Detengamos aquí la enumeración de los portentos que el mestizaje produjo en la lengua latinoamericana, para citar por último a Jorge Luis Borges, cuya prosa ha sido comentada como milagro de traducción del inglés al castellano que es mestizaje también y que se desbordó en latinoamericanidad en el barroco cuento Hombre en la Esquina Rosada. Si los últimos serán los primeros es el momento para nombrar a Miguel de Cervantes y Saavedra. ¿Qué decir que no sea un lugar común, o pálida imitación de lo que han hablado los máximos talentos interpretativos de la literatura, que se han ocupado in extenso de la obra del manco de Lepanto?:

…si me tuvieran por tonto los caballeros, los magníficos, los generosos, los altamente nacidos, tuviéralo por afrenta irreparable, pero de que me tengan por sandio los estudiantes que nunca entraron ni pisaron las sendas de la caballería, no se me da un ardite…

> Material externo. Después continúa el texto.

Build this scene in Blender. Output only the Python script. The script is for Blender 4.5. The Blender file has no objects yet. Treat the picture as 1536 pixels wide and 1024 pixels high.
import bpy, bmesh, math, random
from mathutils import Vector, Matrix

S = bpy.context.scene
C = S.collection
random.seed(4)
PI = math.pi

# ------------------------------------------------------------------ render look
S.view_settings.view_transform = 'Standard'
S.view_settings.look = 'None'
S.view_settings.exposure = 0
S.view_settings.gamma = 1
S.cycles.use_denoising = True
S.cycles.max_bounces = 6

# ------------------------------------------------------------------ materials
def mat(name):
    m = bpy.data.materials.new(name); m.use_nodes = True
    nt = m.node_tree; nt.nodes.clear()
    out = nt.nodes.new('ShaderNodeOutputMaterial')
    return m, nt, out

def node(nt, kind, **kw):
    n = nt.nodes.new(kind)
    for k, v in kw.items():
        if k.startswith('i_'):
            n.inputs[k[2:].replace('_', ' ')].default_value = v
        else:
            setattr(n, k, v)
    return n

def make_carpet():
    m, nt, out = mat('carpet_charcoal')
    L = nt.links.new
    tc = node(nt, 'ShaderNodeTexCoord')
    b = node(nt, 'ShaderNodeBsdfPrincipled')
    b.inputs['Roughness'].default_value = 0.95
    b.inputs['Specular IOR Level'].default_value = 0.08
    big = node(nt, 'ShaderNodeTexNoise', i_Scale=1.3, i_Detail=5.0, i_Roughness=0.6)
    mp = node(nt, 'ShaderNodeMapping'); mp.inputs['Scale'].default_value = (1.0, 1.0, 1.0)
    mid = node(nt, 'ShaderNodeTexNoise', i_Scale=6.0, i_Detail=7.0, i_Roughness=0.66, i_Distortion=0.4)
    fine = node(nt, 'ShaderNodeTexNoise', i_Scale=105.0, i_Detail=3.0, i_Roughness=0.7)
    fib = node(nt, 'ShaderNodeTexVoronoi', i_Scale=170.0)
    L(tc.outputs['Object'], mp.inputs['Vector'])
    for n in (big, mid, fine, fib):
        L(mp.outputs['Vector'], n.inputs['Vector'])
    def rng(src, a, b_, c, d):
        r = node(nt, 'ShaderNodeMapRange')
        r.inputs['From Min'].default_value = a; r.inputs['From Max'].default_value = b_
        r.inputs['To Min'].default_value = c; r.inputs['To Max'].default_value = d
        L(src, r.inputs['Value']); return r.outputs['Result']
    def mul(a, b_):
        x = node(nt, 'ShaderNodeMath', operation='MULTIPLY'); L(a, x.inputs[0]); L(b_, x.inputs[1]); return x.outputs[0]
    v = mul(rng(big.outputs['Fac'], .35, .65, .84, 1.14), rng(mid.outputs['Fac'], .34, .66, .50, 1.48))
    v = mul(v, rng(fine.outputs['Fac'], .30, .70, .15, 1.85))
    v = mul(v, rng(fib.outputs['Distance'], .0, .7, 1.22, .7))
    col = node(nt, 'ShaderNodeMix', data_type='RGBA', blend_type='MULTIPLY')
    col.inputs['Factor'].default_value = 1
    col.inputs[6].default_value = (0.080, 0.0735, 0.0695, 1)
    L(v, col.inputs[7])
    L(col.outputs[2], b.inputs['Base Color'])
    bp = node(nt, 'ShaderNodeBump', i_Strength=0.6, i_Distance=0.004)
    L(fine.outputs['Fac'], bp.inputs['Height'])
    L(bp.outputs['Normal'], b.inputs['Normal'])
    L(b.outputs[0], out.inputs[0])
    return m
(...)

Indudablemente, valdría aseverar que en estas pocas muestras de nuestra literatura late, con la evidente excepción de Cervantes, la latinoamericanidad, esa de la cual nos habla Vasconcelos como producto de nuestra asimilación mestiza, mas no de la imitación. En esa síntesis está la fuerza de la latinoamericanidad y en ella debemos poner en los momentos actuales y en el futuro la fe.